A empresa sueca tem suas metas globais aprovadas pelo SBTi (Science Based Target Initiative), entidade que dá o selo de maior prestígio para os planos de descarbonização corporativos. O compromisso era reduzir em 20% as emissões indiretas entre 2015 e 2025 – a redução deve ficar próxima de 12%. Este ano a meta foi redefinida para 45% no escopo 3, de 2022 a 2032.

Apesar dos avanços tecnológicos, ainda há entraves. O esforço de pesquisa e desenvolvimento da empresa na Suécia trombou durante algum tempo com a autonomia, que não se comparava à dos motores a diesel. 

A adoção de tanques de combustível duplos, feitos de fibra de carbono e com gás liquefeito sob alta pressão garantiram o ganho necessário neste quesito – um primeiro salto para 800 km em 2017, hoje chegando a mais de 1.800 km nos modelos para viagens mais longas (o modelo à disposição no Brasil atualmente tem autonomia de 650 km).

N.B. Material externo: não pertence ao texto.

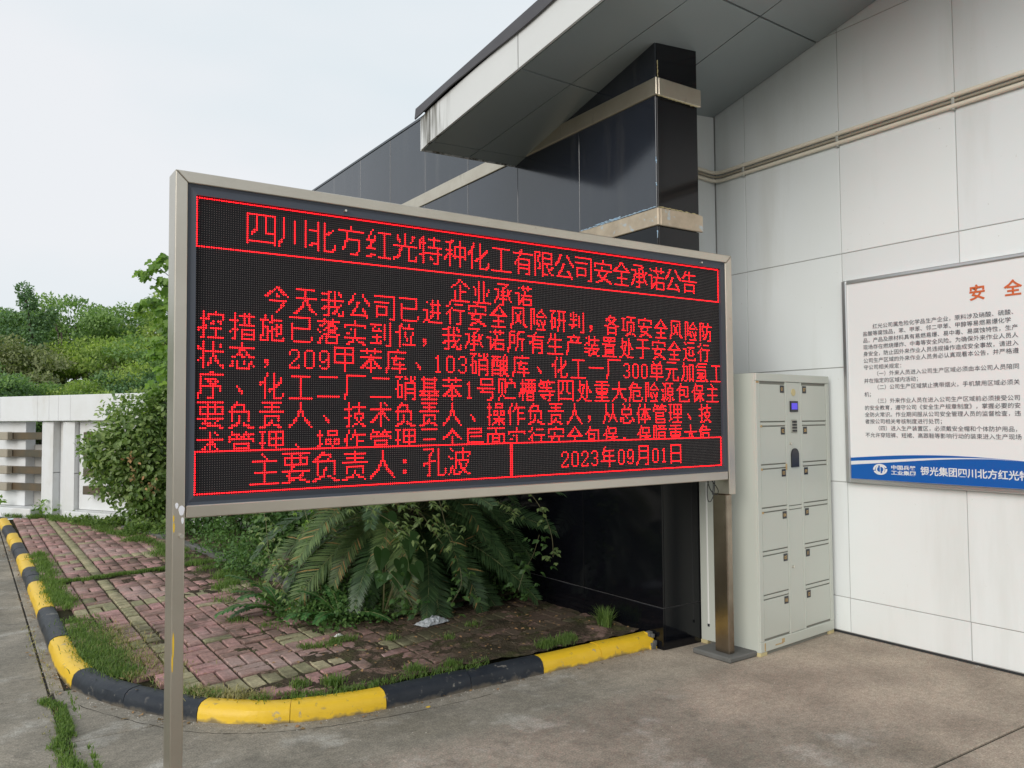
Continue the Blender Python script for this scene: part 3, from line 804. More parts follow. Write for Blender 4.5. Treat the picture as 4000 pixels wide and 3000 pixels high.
sbox('right_post', 3.922, 3.975, 3.445, 3.56, .034, 1.018, 'post_bronze_reflect', .006, 'lower stainless post with bronze reflections painted into its colour')
b_ = MB().box(-.15, .15, -.15, .15, 0, .034, .008).build('base_plate', MATS['stone_edge'], sign, (4.01 - sx0, 3.545 - Y0, 0), .03)
sbox('back_cover', i0x, i1x, 3.50, 3.53, zb, zi, 'bezel', 0)
# bezel: four sloping dark strips
bz_ = MB()
bo = (i0x, i1x, zb, zi); bi = (.7595, 3.8725, 1.1965, 2.4215)
outer = [(bo[0], 3.420, bo[2]), (bo[1], 3.420, bo[2]), (bo[1], 3.420, bo[3]), (bo[0], 3.420, bo[3])]
mid_ = [(bo[0] + .012, 3.424, bo[2] + .012), (bo[1] - .012, 3.424, bo[2] + .012), (bo[1] - .012, 3.424, bo[3] - .012), (bo[0] + .012, 3.424, bo[3] - .012)]
inn = [(bi[0], 3.417, bi[2]), (bi[1], 3.417, bi[2]), (bi[1], 3.417, bi[3]), (bi[0], 3.417, bi[3])]
inb = [(p[0], 3.4335, p[2]) for p in inn]
vs = [(p[0] - sx0, p[1] - Y0, p[2]) for ring in (outer, mid_, inn, inb) for p in ring]
fs = [(4 * q + k, 4 * q + (k + 1) % 4, 4 * q + 4 + (k + 1) % 4, 4 * q + 4 + k) for q in range(3) for k in range(4)]
bz_.add(vs, fs); bz_.build('bezel', MATS['bezel'], sign)
face = sbox('display_panel', .755, 3.877, 3.4325, 3.49, 1.19, 2.428, 'led_face', 0)

# ================================================================== TEXT helper (printed lettering as flat meshes)
def text_mesh(s, size, m, name='lettering', extrude=0.0, sx=1.0, bold=0.0):
    c = bpy.data.curves.new(name, 'FONT'); c.body = s; c.size = size; c.extrude = extrude; c.resolution_u = 2; c.offset = bold
    o = bpy.data.objects.new(name, c); COL.objects.link(o)
    dg = bpy.context.evaluated_depsgraph_get(); dg.update()
    me = bpy.data.meshes.new_from_object(o.evaluated_get(dg))
    bpy.data.objects.remove(o); bpy.data.curves.remove(c)
    me.materials.clear(); me.materials.append(MATS[m]); me.name = name
    return me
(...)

A rede britânica de supermercados Waitrose foi uma das primeiras grandes clientes da Scania no exterior, em 2017. Naquele momento, o caminhão a biometano era 50% mais caro que o equivalente a diesel, mas o valor do biocombustível, bem mais baixo, permitia cobrir a diferença em até três anos, segundo análise do Instituto de Engenheiros Mecânicos do Reino Unido.  

Depois vieram duas transportadoras, a finlandesa Kuljetus Luokkala Oy, que testou os veículos nas partes mais remotas e geladas da Europa, e a belga Van de Poel, que experimentou elevar gradualmente a parcela de biometano no gás natural que usava como combustível, sem fazer nenhuma adaptação nos caminhões. 

Na União Europeia, a Scania tornou-se uma das fundadoras da Parceria Industrial do Biometano, criada em 2022 com a meta de multiplicar por dez, até 2030, a produção e consumo do gás.

No Brasil, a companhia investiu R$ 2,6 bilhões na operação em São Bernardo do Campo (SP), entre 2016 e 2020, para trazer as novas tecnologias ao país, adaptar o complexo industrial e introduzir sua “nova geração” de caminhões. São veículos a biocombustíveis ou elétricos, mais eficientes e com mais tecnologia de apoio ao motorista. Entre 2020 e 2024 foram outros R$ 1,4 bilhão investidos.

Para Acioli, da Scania, essa transição não é coisa do futuro, mas do presente. “O biometano deixou de ser apenas possibilidade e virou realidade. A sociedade acordou para isso.”